Function that returns a function pointer syntax

Question

I'm having trouble with the following syntax in C:

float (*func(unsigned id))(float value) {
    ...
}

I understand that:

• It is a definition of a function called func
• func accepts one argument of type unsigned called id
• func returns a pointer to a function that looks like: float f(float value)

But I don't understand why the return value of f (the returned function pointer) is separated from its argument list.

Also, is: func(unsigned id) an expression that evaluates to some pointer? Is this the reason why (*func(unsigned id)) works?

Can someone clarify this syntax step by step?

Answer 1

The expression func(id) returns a pointer to a function that takes a float as argument and returns a float.

float(*f)(float v);  // pointer to a function 
float val;     

f = func(3);       // returns a pointer to a function 
val = (*f)(3.14);  // calls the function pointed to with argument 3.14

Of course, you could rewrite the last statement:

val = (*func(3))(3.14);  // take the ptr returned by func(3) and call the function pointed to. 

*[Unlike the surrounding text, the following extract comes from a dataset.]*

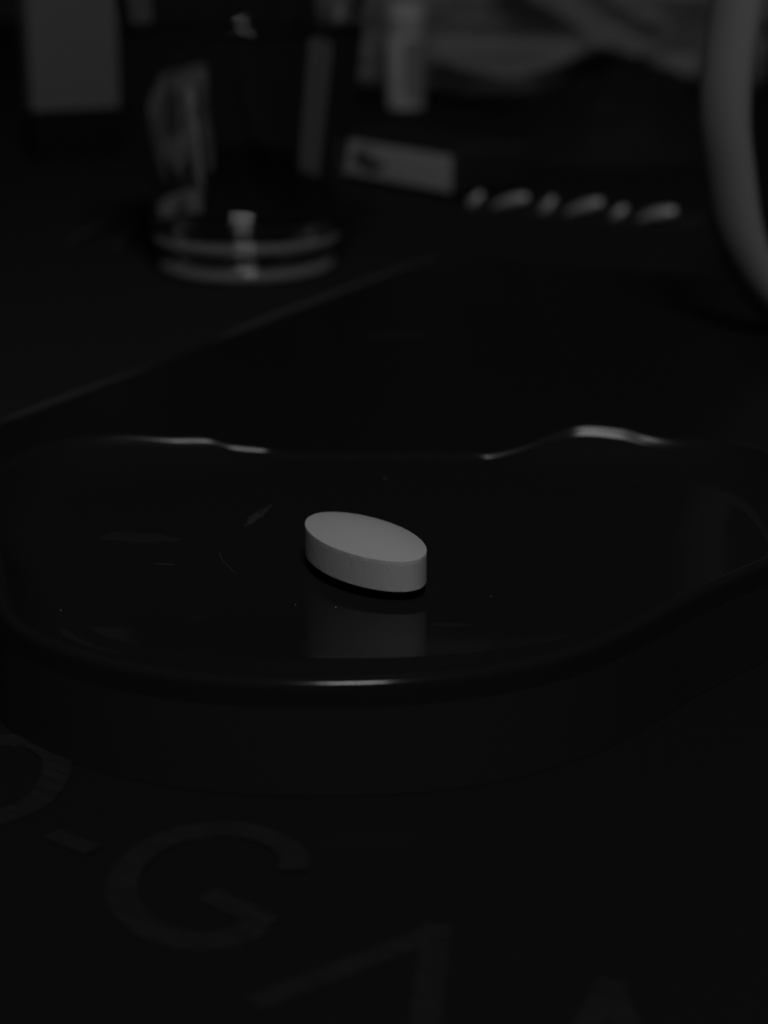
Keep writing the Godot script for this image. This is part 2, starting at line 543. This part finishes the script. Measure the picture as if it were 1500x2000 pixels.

If you have a function like:

float fct1 (float v) { return 2.0f*v+3.1f; }  

you could write:

f = fct1;       // reassign the pointer to function f to the adress of fct1

Let's look at the syntax. The C11 standard (draft N1570) states in 6.5.2.2 point 1: that "The expression that denotes the called function) shall have type pointer to function" and in point 3 that: "A postfix expression followed by parentheses () containing a possibly empty, comma-separated list of expressions is a function call."

This covers of course the usual cases:

 val = fct1 (3.14);   // fct1 is the function designator which adresses the function  
 val = (*f) (3.14);  // (*f) the dereferenced function pointer, so it addresses the function

But the following is also valid according to standard:

 val  = f(3.14);    //  This works as well, because f is a pointer to a function
 val = func(3)(3.14)  // works also because func(3) is a pointer to a function

However first expression is ambiguous for the human reader, who might think of f as a function designator, expecting it to be defined somewhere. And the second is unusual as well. Furthermore, earlier versions of C didn't recognize them. My K&R edition for 1978 required the form (*f)() to call a function pointer.

A last syntactic remark: If you would define f as float *f (float); it wouldn't be understood as a pointer to a function, but as a forward declaration of a plain function called f and returning a pointer to float. Why ? Because the C precedence rules give () a higer precedence than * meaning that the compiler would understand it as (float *)(f(float)). This is why an explicit parenthesis is required to show that (*f) is the function pointer.